[BEGIN]

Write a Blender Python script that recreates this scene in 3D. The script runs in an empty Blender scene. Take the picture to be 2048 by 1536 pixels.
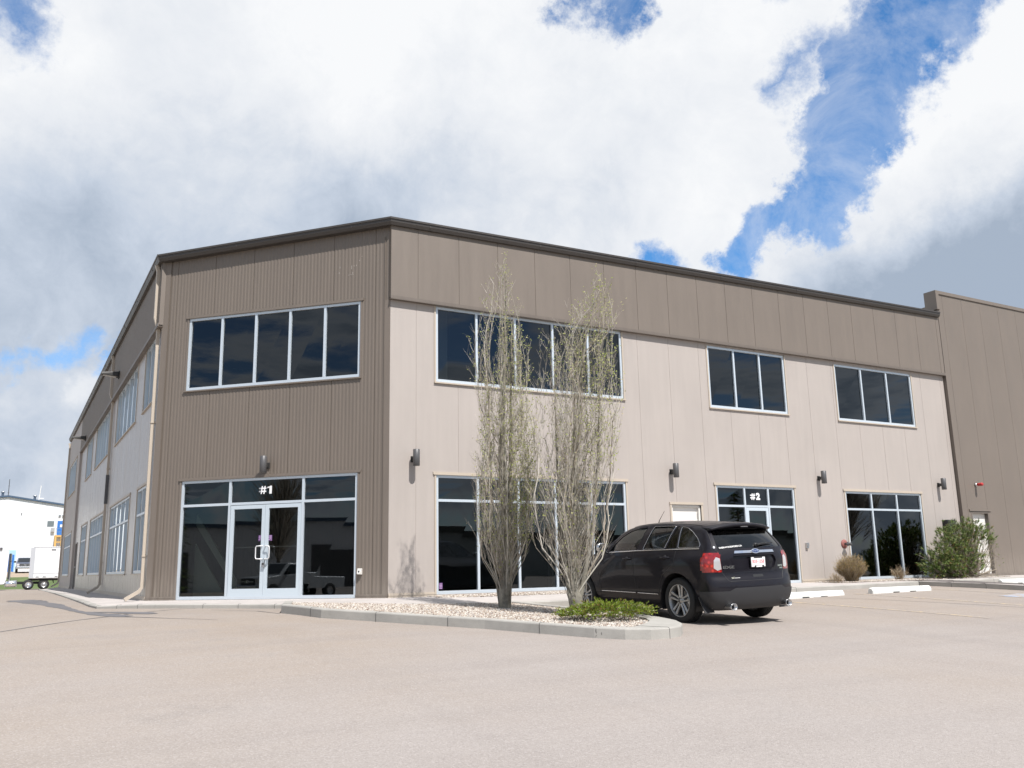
import bpy, bmesh, math, random
import numpy as np
from mathutils import Vector, Matrix
from mathutils.bvhtree import BVHTree
random.seed(7)
SC = bpy.context.scene
COL = SC.collection
PI = math.pi
R = math.radians

# ------------------------------------------------------------------ helpers
class MB:
    """collects faces of several materials, built as one mesh object"""
    def __init__(s): s.v=[]; s.f=[]; s.m=[]; s.sm=[]; s.k=[]
    def add(s, vs, fs, m=0, smooth=False):
        b=len(s.v); s.k.append((b,len(s.f))); s.v += [tuple(p) for p in vs]
        for f in fs: s.f.append([b+i for i in f]); s.m.append(m); s.sm.append(smooth)
    def quad(s,a,b,c,d,m=0): s.add([a,b,c,d],[(0,1,2,3)],m)
    def box(s, c, h, m=0, rz=0.0, M=None):
        x,y,z=h; P=[(-x,-y,-z),(x,-y,-z),(x,y,-z),(-x,y,-z),(-x,-y,z),(x,-y,z),(x,y,z),(-x,y,z)]
        if M is None: M=Matrix.Rotation(rz,3,'Z')
        P=[M@Vector(p)+Vector(c) for p in P]
        s.add(P,[(3,2,1,0),(4,5,6,7),(0,1,5,4),(1,2,6,5),(2,3,7,6),(3,0,4,7)],m)
    def fbox(s, O, T, N, t0,t1,n0,n1,z0,z1,m=0):
        """box in a wall frame: T along the wall, N outwards"""
        P=[]
        for z in (z0,z1):
            for t,n in ((t0,n0),(t1,n0),(t1,n1),(t0,n1)):
                P.append((O[0]+T[0]*t+N[0]*n, O[1]+T[1]*t+N[1]*n, z))
        F=[(3,2,1,0),(4,5,6,7),(0,1,5,4),(1,2,6,5),(2,3,7,6),(3,0,4,7)]
        cr=T[0]*N[1]-T[1]*N[0]
        if cr<0: F=[tuple(reversed(f)) for f in F]
        s.add(P,F,m)
    def tube(s, pts, rad, n=8, m=0, cap=True, smooth=True):
        pts=[Vector(p) for p in pts]; k=len(pts)
        if not hasattr(rad,'__len__'): rad=[rad]*k
        V=[];F=[]; ref=Vector((0,0,1))
        d=(pts[1]-pts[0]).normalized()
        if abs(d.z)>.9: ref=Vector((1,0,0))
        for i in range(k):
            d=(pts[min(i+1,k-1)]-pts[max(i-1,0)]).normalized()
            a=(ref-d*ref.dot(d))
            a=a.normalized() if a.length>1e-6 else d.orthogonal().normalized()
            ref=a; b=d.cross(a)
            for j in range(n):
                t=2*PI*j/n; V.append(pts[i]+(a*math.cos(t)+b*math.sin(t))*rad[i])
        for i in range(k-1):
            for j in range(n):
                j2=(j+1)%n; F.append((i*n+j,i*n+j2,(i+1)*n+j2,(i+1)*n+j))
        s.add(V,F,m,smooth)
        if cap: s.add(V[:n],[tuple(range(n-1,-1,-1))],m); s.add(V[-n:],[tuple(range(n))],m)
    def prism(s, pts, z0, z1, m=0, mt=None):
        """pts CCW in xy; z0,z1 numbers or functions of (x,y)"""
        n=len(pts); f0=z0 if callable(z0) else (lambda x,y:z0); f1=z1 if callable(z1) else (lambda x,y:z1)
        V=[(x,y,f0(x,y)) for x,y in pts]+[(x,y,f1(x,y)) for x,y in pts]
        s.add(V,[(i,(i+1)%n,n+(i+1)%n,n+i) for i in range(n)],m)
        s.add(V,[tuple(range(n,2*n))],m if mt is None else mt)
    def lathe(s, prof, n=32, M=None, m=0, smooth=True, close=False):
        """prof: list of (r,h) revolved about local y axis, M 4x4"""
        M=M or Matrix.Identity(4); V=[];F=[];k=len(prof)
        for r,h in prof:
            for j in range(n):
                a=2*PI*j/n; V.append(M@Vector((r*math.cos(a),h,r*math.sin(a))))
        for i in range(k-1 if not close else k):
            i2=(i+1)%k
            for j in range(n):
                j2=(j+1)%n; F.append((i*n+j,i2*n+j,i2*n+j2,i*n+j2))
        s.add(V,F,m,smooth)
    def split(s, name, mats, parent):
        ks=s.k+[(len(s.v),len(s.f))]
        for (v0,f0),(v1,f1) in zip(ks,ks[1:]):
            q=MB();q.add(s.v[v0:v1],[[i-v0 for i in f] for f in s.f[f0:f1]],0);o=q.build(name,mats,parent)
        return o
    def build(s, name, mats, parent=None, bevel=0, loc=None):
        me=bpy.data.meshes.new(name); me.from_pydata(s.v,[],s.f)
        if not isinstance(mats,(list,tuple)): mats=[mats]
        for m in mats: me.materials.append(m)
        me.polygons.foreach_set('material_index',s.m); me.polygons.foreach_set('use_smooth',s.sm)
        me.update()
        o=bpy.data.objects.new(name,me); COL.objects.link(o)
        if parent: o.parent=parent
        if loc: o.location=loc
        if bevel:
            b=o.modifiers.new('bevel','BEVEL'); b.width=bevel; b.segments=2; b.limit_method='ANGLE'; b.angle_limit=R(40)
        return o
def thing(name,label,cat,loc=(0,0,0),rz=0,group=None):
    o=bpy.data.objects.new(name,None); COL.objects.link(o); o.location=loc; o.rotation_euler=(0,0,rz)
    o['label']=label;o['category']=cat
    if group:o['group']=group
    return o
def tag(o,label,cat,group=None,kind=None):
    if label:o['label']=label
    if cat:o['category']=cat
    if group:o['group']=group
    if kind:o['kind']=kind
    return o
def structure(o): o['kind']='structure'; return o
def dup(root,loc=None,rz=None,label=None,scale=None):
    r=root.copy(); COL.objects.link(r)
    if loc is not None:r.location=loc
    if rz is not None:r.rotation_euler=(0,0,rz)
    if label:r['label']=label
    if scale:r.scale=scale
    for ch in list(root.children):
        c=ch.copy();COL.objects.link(c);c.parent=r
        for g in list(ch.children):
            d=g.copy();COL.objects.link(d);d.parent=c
    return r
def text_mesh(txt,size,bold=0.0,ext=.002):
    cu=bpy.data.curves.new('lettering','FONT');cu.body=txt;cu.size=size;cu.offset=bold;cu.extrude=ext;cu.align_x='CENTER';cu.align_y='CENTER'
    o=bpy.data.objects.new('lettering',cu);COL.objects.link(o)
    dg=bpy.context.evaluated_depsgraph_get(); me=bpy.data.meshes.new_from_object(o.evaluated_get(dg))
    bpy.data.objects.remove(o); return me
def text_obj(name,txt,size,mat,parent,M,bold=0.0,ext=.002,sx=1.0):
    me=text_mesh(txt,size,bold,ext); me.transform(Matrix.Diagonal((sx,1,1,1))); me.transform(M); me.materials.clear(); me.materials.append(mat)
    o=bpy.data.objects.new(name,me);COL.objects.link(o);o.parent=parent;return o

# ------------------------------------------------------------------ materials
def mat(name,col,rough=.6,metal=0.0,spec=.5,**k):
    m=bpy.data.materials.new(name);m.use_nodes=True;b=m.node_tree.nodes['Principled BSDF']
    b.inputs['Base Color'].default_value=(*col,1);b.inputs['Roughness'].default_value=rough
    b.inputs['Metallic'].default_value=metal;b.inputs['Specular IOR Level'].default_value=spec
    if k.get('coat'): b.inputs['Coat Weight'].default_value=k['coat'];b.inputs['Coat Roughness'].default_value=.02
    if k.get('emit'): b.inputs['Emission Color'].default_value=(*k['emit'],1);b.inputs['Emission Strength'].default_value=k.get('es',1)
    return m
class NT:
    def __init__(s,m): s.t=m.node_tree;s.n=s.t.nodes;s.l=s.t.links;s.b=s.n.get('Principled BSDF')
    def new(s,ty,**k):
        n=s.n.new(ty)
        for a,v in k.items(): setattr(n,a,v)
        return n
    def link(s,a,b): s.l.new(a,b)
    def val(s,x,sock):
        if hasattr(x,'is_output') or isinstance(x,bpy.types.NodeSocket): s.l.new(x,sock)
        else: sock.default_value=x
    def math(s,op,a,b=0.0,c=None,clamp=False):
        n=s.new('ShaderNodeMath',operation=op,use_clamp=clamp); s.val(a,n.inputs[0]); s.val(b,n.inputs[1])
        if c is not None: s.val(c,n.inputs[2])
        return n.outputs[0]
    def noise(s,vec,scale,detail=4,rough=.5,dist=0,dim='3D'):
        n=s.new('ShaderNodeTexNoise',noise_dimensions=dim)
        if vec is not None:s.link(vec,n.inputs['Vector'])
        n.inputs['Scale'].default_value=scale;n.inputs['Detail'].default_value=detail;n.inputs['Roughness'].default_value=rough;n.inputs['Distortion'].default_value=dist
        return n.outputs['Fac']
    def mapr(s,x,a,b,c=0.0,d=1.0,smooth=False):
        n=s.new('ShaderNodeMapRange');n.interpolation_type='SMOOTHSTEP' if smooth else 'LINEAR'
        s.val(x,n.inputs[0])
        for i,v in enumerate((a,b,c,d)): n.inputs[i+1].default_value=v
        return n.outputs[0]
    def mix(s,f,a,b,mode='MIX'):
        n=s.new('ShaderNodeMix',data_type='RGBA',blend_type=mode); s.val(f,n.inputs[0])
        for x,i in ((a,6),(b,7)):
            if isinstance(x,bpy.types.NodeSocket): s.link(x,n.inputs[i])
            else: n.inputs[i].default_value=(*x,1) if len(x)==3 else x
        return n.outputs[2]
    def ramp(s,x,stops):
        n=s.new('ShaderNodeValToRGB');s.link(x,n.inputs[0]);e=n.color_ramp.elements
        while len(e)<len(stops):e.new(.5)
        for i,(p,c) in enumerate(stops): e[i].position=p;e[i].color=(*c,1)
        return n.outputs[0]
    def coord(s,which='Object',scale=None):
        c=s.new('ShaderNodeTexCoord').outputs[which]
        if scale:
            mp=s.new('ShaderNodeMapping');s.link(c,mp.inputs[0]);mp.inputs['Scale'].default_value=scale;c=mp.outputs[0]
        return c
    def bump(s,h,strength=.3,dist=.01):
        n=s.new('ShaderNodeBump');n.inputs['Strength'].default_value=strength;n.inputs['Distance'].default_value=dist
        s.link(h,n.inputs['Height']);s.link(n.outputs[0],s.b.inputs['Normal'])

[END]

Print the data above verbatim from the first line through the line holding "R = math.radians", leaving every picture out.

Write a Blender Python script that recreates this scene in 3D. The script runs in an empty Blender scene. Take the picture to be 2048 by 1536 pixels.
import bpy, bmesh, math, random
import numpy as np
from mathutils import Vector, Matrix
from mathutils.bvhtree import BVHTree
random.seed(7)
SC = bpy.context.scene
COL = SC.collection
PI = math.pi
R = math.radians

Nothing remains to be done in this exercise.